Eye For Film >> Movies >> Resolution (2012) Film Review
Resolution
Reviewed by: Michael Pattison
Horror, more than any other genre, can be an understandably alluring prospect for first-time filmmakers. With its emphasis upon tone-heavy incident rather than storytelling logic, and with its preference for the irrational rather than real-world plausibility, horror facilitates a kind of basic conceit whose simplicity in narrative terms and practicability in production terms needn’t depend on the budgetary go- ahead of too-fussy funders or studio bigwigs. Precisely because of the relative ease with which filmmakers can embark upon a first feature-length project these days, however, it can be tricky terrain to negotiate: just how many variants of those bedtime chillers can there be?
For Resolution, feature-debutant Justin Benson and Scott Aaron Moorhead (whose sole previous directorial credit is 2010’s A Glaring Emission) have decided to build an entire film out of patchwork elements lifted from previous exemplars, stitching them atop a simple enough tale of long-term friendship tested by a destructive drug addiction. At the film’s start, Michael (Peter Cilella) receives an apparently homemade video from Chris (Vinny Curran), an old school friend whose addiction to crystal meth has destroyed all other relationships. The video comes with a map providing directions to the ramshackle cabin where Chris has been hiding.
Arriving at this abode, Michael cuffs his friend to a rail with the intention of camping with him through an enforced weeklong stint of cold turkey; with Chris tied up and becoming increasingly agitated by drug withdrawal, Michael explores the local environs while warding off potential intruders, such as the dealers to whom Chris owes money and the makeshift trio of security guards who demand accommodation money.

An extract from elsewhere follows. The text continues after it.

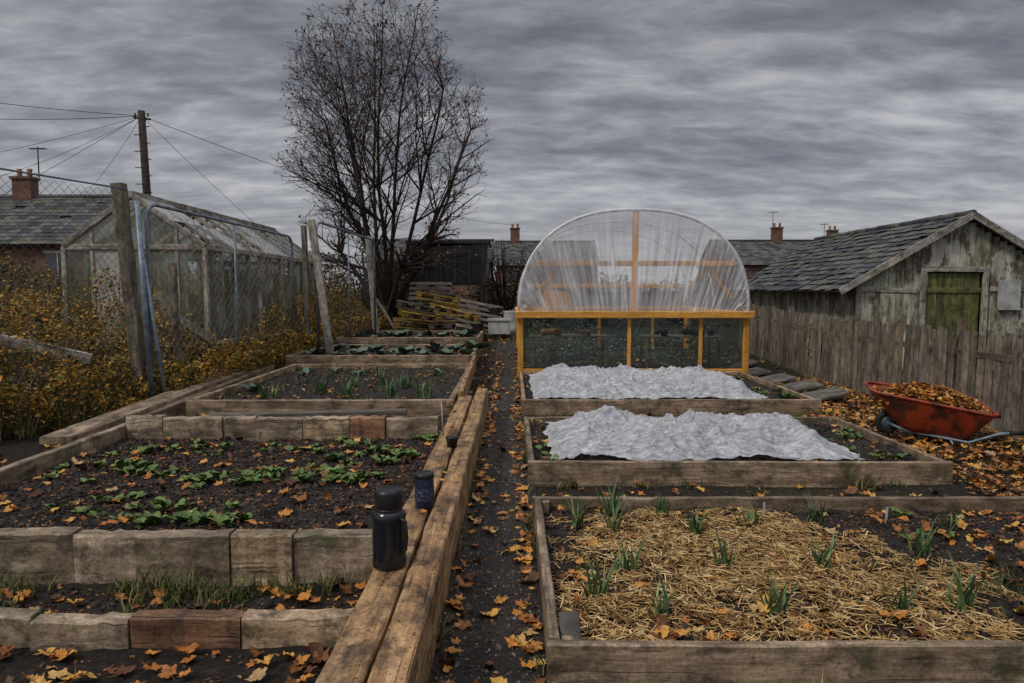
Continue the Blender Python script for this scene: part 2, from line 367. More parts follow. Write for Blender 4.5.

Creaky doors, mysterious objects and strange encounters enliven the trip in ways unplanned.
Some reference points seem obvious: The Wicker Man (protagonist lured to remote backwaters under false pretence); The Blair Witch Project (day-by-night camping trip gone wrong); Kill List (two pals’ slow discovery that all is not what it seems). But there are hints also of more unlikely sources, such as Lost Highway and Hidden (videos containing angle-defying footage of Michael and Chris appear on the cabin’s porch) and Old Joy (an exploration of the present gulf between two old friends).
This might all sound derivative, but then so did The Cabin In The Woods – the film to which Resolution appears as a kind of indie rival. Due both to Moorhead’s script and the chemistry between the two leads, Resolution is an excellent amalgamation of horror traits that also stands on its own two feet (though one of the two protagonists sees out the film with a twisted ankle). Its incremental sense of dread is superbly achieved, not least due to the idyllic backdrop and the self-confidence with which Michael, whose adult life has been in marked contrast to that of Chris, explores its strange huts and caves with a refreshingly blasé attitude towards whatever else might be at work in these dark woods.
Busying his script with a number of allusions to potential villains means that Benson and co-director Moorhead have ideas at their mercy as the film enters its final 20 or so minutes. Some may be put off by the filmmakers’ decision to turn the work into something apparently concerned with its own (de)construction, especially after initial suggestions of a denouement grounded in reality. But there have been enough nods early on in Resolution to suggest that the film’s own texture is the chief nemesis at large; from that moment in the first scene, in fact, when the camera itself seems to be nudged by an unseen force, Benson and Moorhead’s film is a smart hybrid-homage horror whose sustained unease lingers long past its credits.